## Set exercise
Your task is to transcribe, without alteration, the lines from the top of the material below through the line bearing "COL = S.collection", inclusive.

## Material

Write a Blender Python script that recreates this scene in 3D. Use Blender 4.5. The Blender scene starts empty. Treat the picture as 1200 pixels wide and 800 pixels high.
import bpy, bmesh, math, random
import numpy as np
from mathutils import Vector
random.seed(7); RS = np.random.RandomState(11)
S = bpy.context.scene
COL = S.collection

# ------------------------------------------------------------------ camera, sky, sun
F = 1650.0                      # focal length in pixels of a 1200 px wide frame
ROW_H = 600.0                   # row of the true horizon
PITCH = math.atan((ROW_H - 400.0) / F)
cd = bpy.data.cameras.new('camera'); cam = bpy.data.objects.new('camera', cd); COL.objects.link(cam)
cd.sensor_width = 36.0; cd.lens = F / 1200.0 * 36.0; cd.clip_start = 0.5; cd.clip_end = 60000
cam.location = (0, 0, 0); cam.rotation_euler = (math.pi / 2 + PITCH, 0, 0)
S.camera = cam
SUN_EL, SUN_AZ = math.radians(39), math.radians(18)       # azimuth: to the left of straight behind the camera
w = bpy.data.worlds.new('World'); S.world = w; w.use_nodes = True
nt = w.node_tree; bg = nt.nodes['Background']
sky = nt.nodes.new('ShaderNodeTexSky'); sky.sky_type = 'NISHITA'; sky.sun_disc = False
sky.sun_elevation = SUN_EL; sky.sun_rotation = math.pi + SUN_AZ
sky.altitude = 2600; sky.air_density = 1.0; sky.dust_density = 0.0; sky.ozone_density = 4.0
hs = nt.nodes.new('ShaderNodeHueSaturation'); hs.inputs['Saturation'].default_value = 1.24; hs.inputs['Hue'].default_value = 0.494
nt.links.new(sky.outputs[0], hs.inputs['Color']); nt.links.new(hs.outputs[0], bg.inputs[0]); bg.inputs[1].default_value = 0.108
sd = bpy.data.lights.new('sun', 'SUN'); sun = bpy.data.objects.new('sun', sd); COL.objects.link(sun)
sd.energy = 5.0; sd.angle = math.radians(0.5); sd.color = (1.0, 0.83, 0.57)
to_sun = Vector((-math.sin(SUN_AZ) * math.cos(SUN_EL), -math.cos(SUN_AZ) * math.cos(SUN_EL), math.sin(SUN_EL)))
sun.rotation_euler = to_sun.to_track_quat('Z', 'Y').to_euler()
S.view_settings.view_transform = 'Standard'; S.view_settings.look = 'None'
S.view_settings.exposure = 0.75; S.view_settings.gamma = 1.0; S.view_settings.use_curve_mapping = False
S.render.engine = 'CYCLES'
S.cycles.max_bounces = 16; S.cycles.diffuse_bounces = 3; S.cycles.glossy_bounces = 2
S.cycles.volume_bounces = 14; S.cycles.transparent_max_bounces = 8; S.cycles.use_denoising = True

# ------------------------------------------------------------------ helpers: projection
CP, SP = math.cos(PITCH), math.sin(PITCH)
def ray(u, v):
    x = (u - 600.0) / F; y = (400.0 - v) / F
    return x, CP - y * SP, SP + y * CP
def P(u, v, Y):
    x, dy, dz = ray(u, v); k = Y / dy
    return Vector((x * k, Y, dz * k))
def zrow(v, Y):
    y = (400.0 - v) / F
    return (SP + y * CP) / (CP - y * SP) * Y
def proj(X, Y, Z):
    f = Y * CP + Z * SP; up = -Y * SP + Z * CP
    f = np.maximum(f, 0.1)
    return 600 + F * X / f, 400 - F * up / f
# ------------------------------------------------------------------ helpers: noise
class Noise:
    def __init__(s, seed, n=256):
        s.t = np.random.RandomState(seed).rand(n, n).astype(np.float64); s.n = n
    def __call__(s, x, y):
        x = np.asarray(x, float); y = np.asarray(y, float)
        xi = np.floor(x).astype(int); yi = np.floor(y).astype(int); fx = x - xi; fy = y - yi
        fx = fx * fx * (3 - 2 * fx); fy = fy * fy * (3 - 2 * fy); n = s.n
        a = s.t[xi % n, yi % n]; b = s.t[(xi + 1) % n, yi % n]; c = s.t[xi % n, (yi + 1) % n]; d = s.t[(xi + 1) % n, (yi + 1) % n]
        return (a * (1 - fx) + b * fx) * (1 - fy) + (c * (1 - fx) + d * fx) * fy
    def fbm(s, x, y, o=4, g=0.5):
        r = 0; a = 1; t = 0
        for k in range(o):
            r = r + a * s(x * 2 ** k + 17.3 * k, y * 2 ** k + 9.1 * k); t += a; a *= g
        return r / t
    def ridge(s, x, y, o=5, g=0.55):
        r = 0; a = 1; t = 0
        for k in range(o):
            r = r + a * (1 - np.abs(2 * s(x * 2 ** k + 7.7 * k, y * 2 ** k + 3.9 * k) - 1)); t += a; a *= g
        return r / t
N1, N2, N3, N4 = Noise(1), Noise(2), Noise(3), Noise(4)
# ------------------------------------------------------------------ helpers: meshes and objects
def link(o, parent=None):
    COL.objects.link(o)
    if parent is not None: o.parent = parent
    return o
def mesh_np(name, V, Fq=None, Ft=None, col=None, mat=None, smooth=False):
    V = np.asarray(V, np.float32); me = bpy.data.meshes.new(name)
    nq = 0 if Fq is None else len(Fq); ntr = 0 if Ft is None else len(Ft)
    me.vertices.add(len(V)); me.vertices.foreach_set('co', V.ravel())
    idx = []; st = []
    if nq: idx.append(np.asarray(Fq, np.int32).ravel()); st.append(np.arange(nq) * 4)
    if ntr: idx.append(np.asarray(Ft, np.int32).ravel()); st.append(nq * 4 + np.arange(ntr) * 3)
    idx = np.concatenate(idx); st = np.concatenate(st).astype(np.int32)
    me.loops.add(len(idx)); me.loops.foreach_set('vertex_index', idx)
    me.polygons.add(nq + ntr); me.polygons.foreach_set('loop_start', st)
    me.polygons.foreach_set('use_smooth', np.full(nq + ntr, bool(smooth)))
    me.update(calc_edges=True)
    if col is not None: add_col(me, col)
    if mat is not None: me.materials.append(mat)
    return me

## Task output
Write a Blender Python script that recreates this scene in 3D. Use Blender 4.5. The Blender scene starts empty. Treat the picture as 1200 pixels wide and 800 pixels high.
import bpy, bmesh, math, random
import numpy as np
from mathutils import Vector
random.seed(7); RS = np.random.RandomState(11)
S = bpy.context.scene
COL = S.collection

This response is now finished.